- [Problem description]: Give back only the lines from the one that contains "Write the bpy" through the one that contains "sc.camera = cam", word for word and without images.

- [Extracted records]:

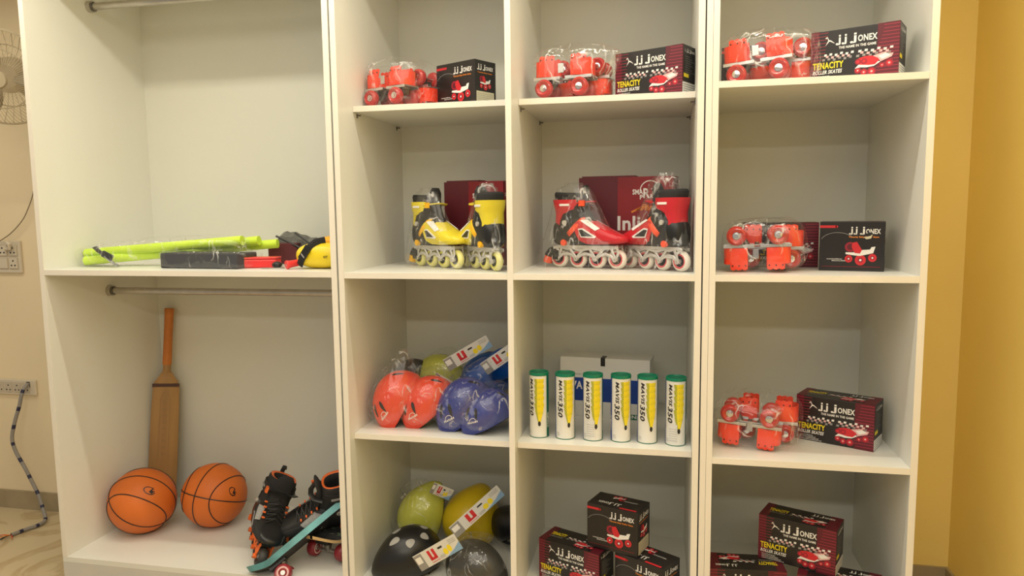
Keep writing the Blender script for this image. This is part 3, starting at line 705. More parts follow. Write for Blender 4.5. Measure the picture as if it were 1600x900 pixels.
OLDOR = mat('orange_trim_old', (0.85, 0.16, 0.03), 0.45); OLDW = mat('worn_black_urethane', (0.05, 0.045, 0.04), 0.6, var=.3, scale=30)
def M_wheels(heel, toe, z, s=1.0):
    h = V((*heel, z)); t = V((*toe, z)); return basis((h+t)/2, t-h, (0, 0, 1), s)
rs = make_inline(REDS, OREDT, CREAMW, RINGR, SILV); rs.matrix_world = M_wheels((-.281, .262), (-.088, .182), S2M)
rs['label'] = 'red and black inline skate at left of the pair, toe pointing right'; rs['group'] = 'red inline skates'
nb = dup(rs, M_wheels((.101, .100), (-.054, .236), S2M), 'red and black inline skate at right of the pair, heel towards the viewer')
ys = make_inline(YELS, YORG, PYW, RINGY, SILV); ys.matrix_world = M_wheels((-.770, .255), (-.612, .125), S2M)
ys.matrix_world = M_wheels((-.765, .290), (-.600, .165), S2M)
ys['label'] = 'left yellow and black inline skate, brake at its left end'; ys['group'] = 'yellow inline skates'
nb2 = dup(ys, M_wheels((-.452, .085), (-.590, .238), S2M), 'yellow and black inline skate at right of the pair, against the divider')
for k in (nb, nb2):          # only the left skate of a pair carries the heel brake
    for c in list(k.children):
        if c.name.startswith('brake_arm'):
            for g in list(c.children): bpy.data.objects.remove(g)
            bpy.data.objects.remove(c)
def cone_bag(base, h, rx, ry, deg, label, seed, lean=(0, 0)):
    off = V((seed*2.3, seed, seed*.7)); rings = []; nu = 64; nv = 34; c = V(base)
    for i in range(nv+1):
        t = i/nv; k = (1-.72*t**1.15) if t < .96 else .18
        r = []
        for j in range(nu):
            a = 2*math.pi*j/nu; p = V((math.cos(a)*rx*k, math.sin(a)*ry*(k*.9+.1), t*h)); q = V((math.cos(a)*3.5, math.sin(a)*3.5, t*1.6)) + off
            d = V((math.cos(a), math.sin(a), 0)); kk = (0.5-abs(noise.noise(q)))*1.2+(.5-abs(noise.noise(V((q.x*3, q.y*3, q.z)))))*.7-.4
            p += d*.010*kk*min(1, t*6+.15); p += V((lean[0]*t, lean[1]*t, .004*noise.noise(q*2) if t > .9 else 0))
            p = Matrix.Rotation(R(deg), 3, 'Z') @ p; p.z = max(p.z, .0012); r.append(p)
        rings.append(r)
    o = MB().loft(rings, FILM2).build('plastic_bag', smooth=True, sharp=0); o.location = c
    return tag(o, label, 'plastic bag', 'clear plastic bags')
cone_bag((-.205, .222, S2M), .268, .165, .062, -22, 'clear bag pulled over the left red inline skate', 1, (-.03, 0))
cone_bag((.022, .165, S2M), .290, .135, .062, 140, 'clear bag pulled over the right red inline skate', 2, (-.04, 0))
cone_bag((-.700, .225, S2M), .262, .150, .060, -38, 'clear bag pulled over the left yellow inline skate', 3, (-.03, 0))
cone_bag((-.515, .158, S2M), .270, .140, .060, 132, 'clear bag pulled over the right yellow inline skate', 4, (-.035, 0))
# old pair in the wardrobe
osk = make_inline(BLACKM, OLDOR, OLDW, OLDW, OLDOR, liner=BLACKM, accent=PGREY, old=True)
osk.matrix_world = basis((-1.352, .128, FL+.012), (.16, -.23, -.00), (.42, .18, .9), 1.08) @ Matrix.Diagonal((1, 1.25, 1, 1))
osk['label'] = 'worn black and orange laced inline skate on its wheels, leaning right, nearest the basketballs'; osk['group'] = 'worn black inline skates'
dup(osk, basis((-1.135, .225, FL+.035), (-.75, -.40, -.10), (.22, -.25, .9), 1.08) @ Matrix.Diagonal((1, 1.2, 1, 1)), 'worn black inline skate with grey lining, behind the teal board')

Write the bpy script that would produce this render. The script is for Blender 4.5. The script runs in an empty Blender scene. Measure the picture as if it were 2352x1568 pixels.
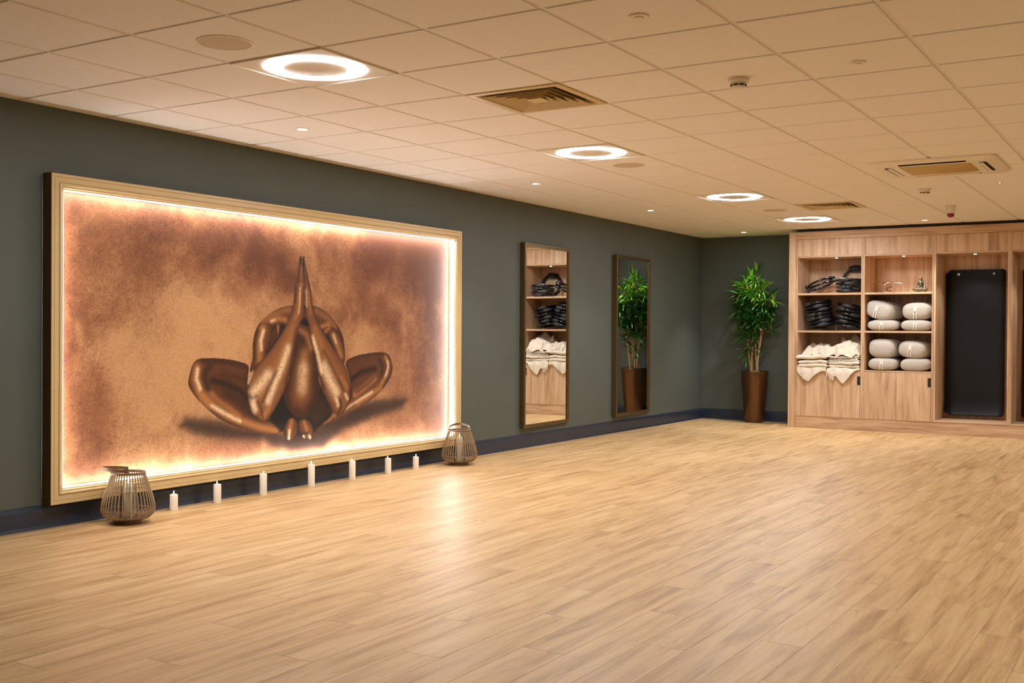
import bpy, bmesh, math, random
import numpy as np
from mathutils import Vector, Matrix, Euler

sc = bpy.context.scene
COL = sc.collection

# ------------------------------------------------------------------ camera
CAM_Z = 1.1897
YAW, PITCH, ROLL, FPX = 0.5546, -0.0087, 0.0065, 2510.79
cam_d = bpy.data.cameras.new('camera')
cam = bpy.data.objects.new('camera', cam_d)
COL.objects.link(cam)
cam_d.sensor_fit = 'HORIZONTAL'
cam_d.sensor_width = 36.0
cam_d.lens = FPX / 2352.0 * 36.0
cam_d.clip_start, cam_d.clip_end = 0.05, 100
_r = Vector((math.cos(YAW), math.sin(YAW), 0)); _f = Vector((-math.sin(YAW), math.cos(YAW), 0)); _u = Vector((0, 0, 1))
F_ = _f * math.cos(PITCH) + _u * math.sin(PITCH)
U_ = -_f * math.sin(PITCH) + _u * math.cos(PITCH)
R2 = _r * math.cos(ROLL) + U_ * math.sin(ROLL)
U2 = -_r * math.sin(ROLL) + U_ * math.cos(ROLL)
M = Matrix((R2, U2, -F_)).transposed().to_4x4()
M.translation = Vector((0, 0, CAM_Z))
cam.matrix_world = M
sc.camera = cam

# ------------------------------------------------------------------ world, exposure
w = bpy.data.worlds.new('world'); sc.world = w; w.use_nodes = True
w.node_tree.nodes['Background'].inputs[0].default_value = (0.9, 0.75, 0.6, 1)
w.node_tree.nodes['Background'].inputs[1].default_value = 0.0
vs = sc.view_settings
vs.view_transform = 'Standard'; vs.look = 'None'; vs.gamma = 1.0; vs.use_curve_mapping = False
vs.exposure = 0.45
try:
    sc.cycles.use_denoising = True
    sc.cycles.max_bounces = 8; sc.cycles.diffuse_bounces = 4; sc.cycles.glossy_bounces = 4
    sc.cycles.use_adaptive_sampling = True; sc.cycles.adaptive_threshold = 0.05
    sc.cycles.sample_clamp_indirect = 6.0
    sc.cycles.caustics_reflective = False; sc.cycles.caustics_refractive = False
except Exception:
    pass

# light levels of the room's lamps and the added ring row
RING_STRENGTH = 74.0
RING_COLOR = (0.96, 1.0, 1.05)
LED_STRENGTH = 25.0
LED_COLOR = (1.0, 0.97, 0.95)
DOWN_POWER = 34.0
DOWN_COLOR = (1.0, 0.98, 0.93)
CAB_POWER = 10.5
CAB_COLOR = (1.0, 0.93, 0.84)

# ------------------------------------------------------------------ room measures
XW, YB, ZC = -5.8066, 14.42, 2.5188       # left wall, back wall, ceiling underside
XR, YN = 2.3, -1.6                        # right wall and the wall behind the camera
GX, GY, GP = -4.0768, 4.4891, 0.6         # ceiling grid origin and pitch
YS = 13.764                               # front of the cabinets
random.seed(11)

# ------------------------------------------------------------------ helpers
def srgb(r, g, b):
    f = lambda c: (c / 255.0 / 12.92) if c / 255.0 <= 0.04045 else ((c / 255.0 + 0.055) / 1.055) ** 2.4
    return (f(r), f(g), f(b), 1.0)

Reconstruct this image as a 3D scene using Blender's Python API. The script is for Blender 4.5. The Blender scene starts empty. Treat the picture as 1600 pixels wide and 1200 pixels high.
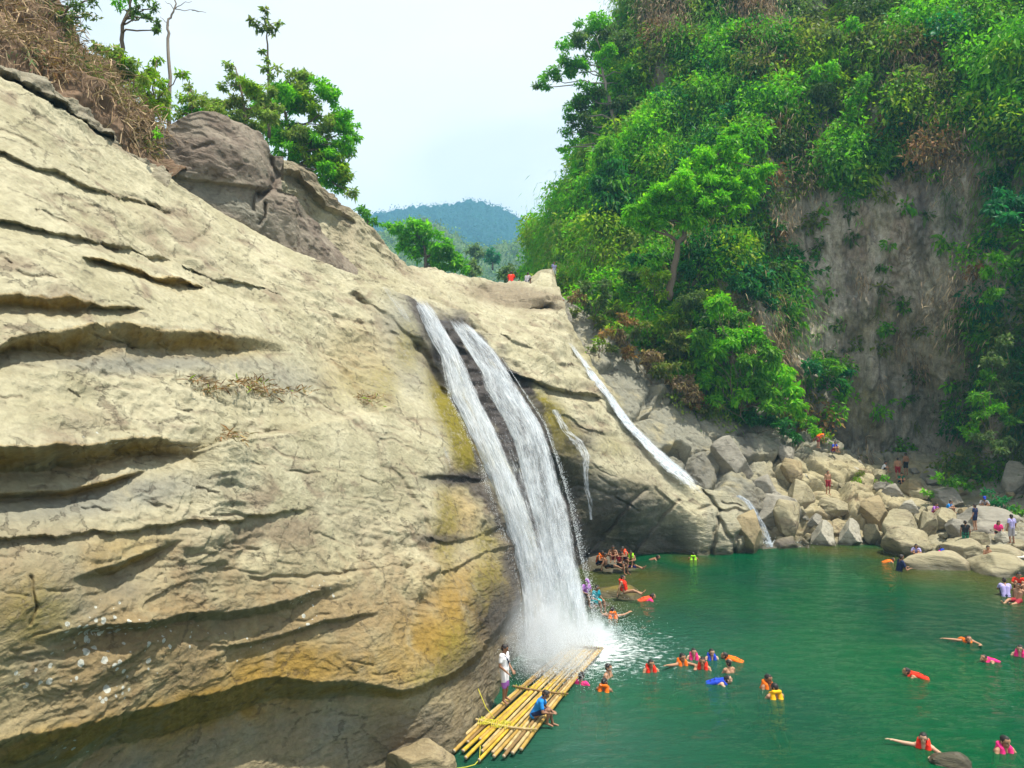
import bpy, math, random
import numpy as np
from mathutils import Vector, Matrix

R = math.radians
random.seed(11)
rng = np.random.default_rng(11)
scene = bpy.context.scene
COL = scene.collection

# ------------------------------------------------------------------ camera
CAM_H = 8.6
FPX = 1200.0                       # focal length in photograph pixels (1600 wide)
PITCH = math.atan(40.0 / FPX)
cam_d = bpy.data.cameras.new('camera')
cam_d.sensor_width = 36.0
cam_d.lens = 27.0
cam_d.clip_start = 0.1
cam_d.clip_end = 5000
cam = bpy.data.objects.new('camera', cam_d)
cam.location = (0, 0, CAM_H)
cam.rotation_euler = (math.pi / 2 + PITCH, 0, 0)
COL.objects.link(cam)
scene.camera = cam

# ------------------------------------------------------------------ light
scene.cycles.volume_bounces = 3
scene.cycles.transparent_max_bounces = 24
scene.cycles.max_bounces = 10
SUN_EL, SUN_AZ = R(71), R(112)      # azimuth clockwise from +Y (away from the camera)
SUN_STRENGTH = 4.8
scene.view_settings.view_transform = 'Standard'
scene.view_settings.look = 'None'
scene.view_settings.gamma = 1.0
scene.view_settings.exposure = 0.64
sun_dir = Vector((math.cos(SUN_EL) * math.sin(SUN_AZ), math.cos(SUN_EL) * math.cos(SUN_AZ), math.sin(SUN_EL)))
sl = bpy.data.lights.new('sun', 'SUN')
sl.energy = SUN_STRENGTH
sl.angle = R(0.6)
sl.color = (1.0, 0.95, 0.84)
so = bpy.data.objects.new('sun', sl)
so.rotation_euler = sun_dir.to_track_quat('Z', 'Y').to_euler()
so.location = (0, 0, 120)
COL.objects.link(so)


class NT:
    """small helper round a node tree"""
    def __init__(self, nt):
        self.t = nt
        nt.nodes.clear()

    def n(self, kind, ins=None, **props):
        nd = self.t.nodes.new(kind)
        for k, v in props.items():
            setattr(nd, k, v)
        if ins:
            for k, v in ins.items():
                s = nd.inputs[k]
                if isinstance(v, bpy.types.NodeSocket):
                    self.t.links.new(v, s)
                else:
                    s.default_value = v
        return nd

    def link(self, a, b):
        self.t.links.new(a, b)

    def noise(self, vec, scale, detail=6, rough=0.55, dist=0.0):
        return self.n('ShaderNodeTexNoise', {'Vector': vec, 'Scale': scale, 'Detail': detail, 'Roughness': rough, 'Distortion': dist}).outputs['Fac']

    def ramp(self, fac, a, b, smooth=True):
        return self.n('ShaderNodeMapRange', {'Value': fac, 'From Min': a, 'From Max': b}, interpolation_type='SMOOTHSTEP' if smooth else 'LINEAR').outputs[0]

    def math(self, op, a, b=0.0, clamp=False):
        return self.n('ShaderNodeMath', {0: a, 1: b}, operation=op, use_clamp=clamp).outputs[0]

    def mix(self, fac, a, b, blend='MIX'):
        nd = self.n('ShaderNodeMix', data_type='RGBA', blend_type=blend)
        for sock, v in ((nd.inputs[0], fac), (nd.inputs[6], a), (nd.inputs[7], b)):
            if isinstance(v, bpy.types.NodeSocket):
                self.t.links.new(v, sock)
            elif isinstance(v, (tuple, list)):
                sock.default_value = tuple(v) + ((1.0,) if len(v) == 3 else ())
            else:
                sock.default_value = v
        return nd.outputs[2]

    def attr(self, name):
        return self.n('ShaderNodeAttribute', attribute_name=name).outputs['Fac']

    def mapping(self, vec, scale=(1, 1, 1), rot=(0, 0, 0), loc=(0, 0, 0)):
        return self.n('ShaderNodeMapping', {'Vector': vec, 'Scale': scale, 'Rotation': rot, 'Location': loc}).outputs[0]


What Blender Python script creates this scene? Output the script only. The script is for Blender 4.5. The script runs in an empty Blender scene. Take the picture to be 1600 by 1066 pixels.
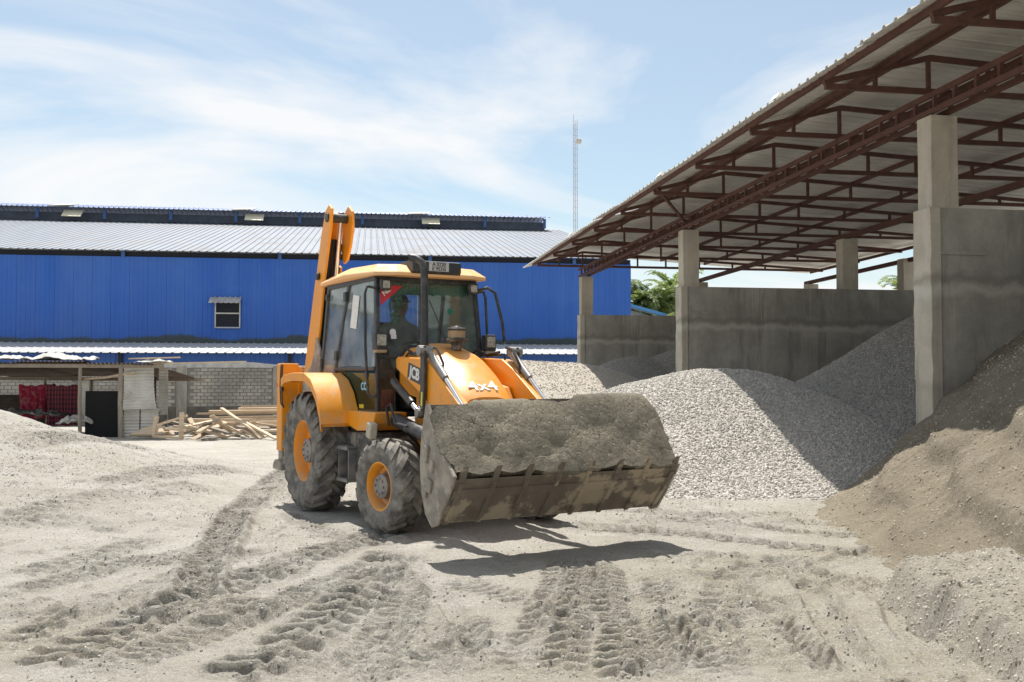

- [Output for this task]:
Write the bpy script that would produce this render. The script is for Blender 4.5. The script runs in an empty Blender scene. Measure the picture as if it were 2352x1568 pixels.
import bpy, bmesh, math, random
import numpy as np
from mathutils import Vector, Matrix, Euler

sc = bpy.context.scene
COL = sc.collection

# ------------------------------------------------------------------ camera
CAM_Z = 1.1897
YAW, PITCH, ROLL, FPX = 0.5546, -0.0087, 0.0065, 2510.79
cam_d = bpy.data.cameras.new('camera')
cam = bpy.data.objects.new('camera', cam_d)
COL.objects.link(cam)
cam_d.sensor_fit = 'HORIZONTAL'
cam_d.sensor_width = 36.0
cam_d.lens = FPX / 2352.0 * 36.0
cam_d.clip_start, cam_d.clip_end = 0.05, 100
_r = Vector((math.cos(YAW), math.sin(YAW), 0)); _f = Vector((-math.sin(YAW), math.cos(YAW), 0)); _u = Vector((0, 0, 1))
F_ = _f * math.cos(PITCH) + _u * math.sin(PITCH)
U_ = -_f * math.sin(PITCH) + _u * math.cos(PITCH)
R2 = _r * math.cos(ROLL) + U_ * math.sin(ROLL)
U2 = -_r * math.sin(ROLL) + U_ * math.cos(ROLL)
M = Matrix((R2, U2, -F_)).transposed().to_4x4()
M.translation = Vector((0, 0, CAM_Z))
cam.matrix_world = M
sc.camera = cam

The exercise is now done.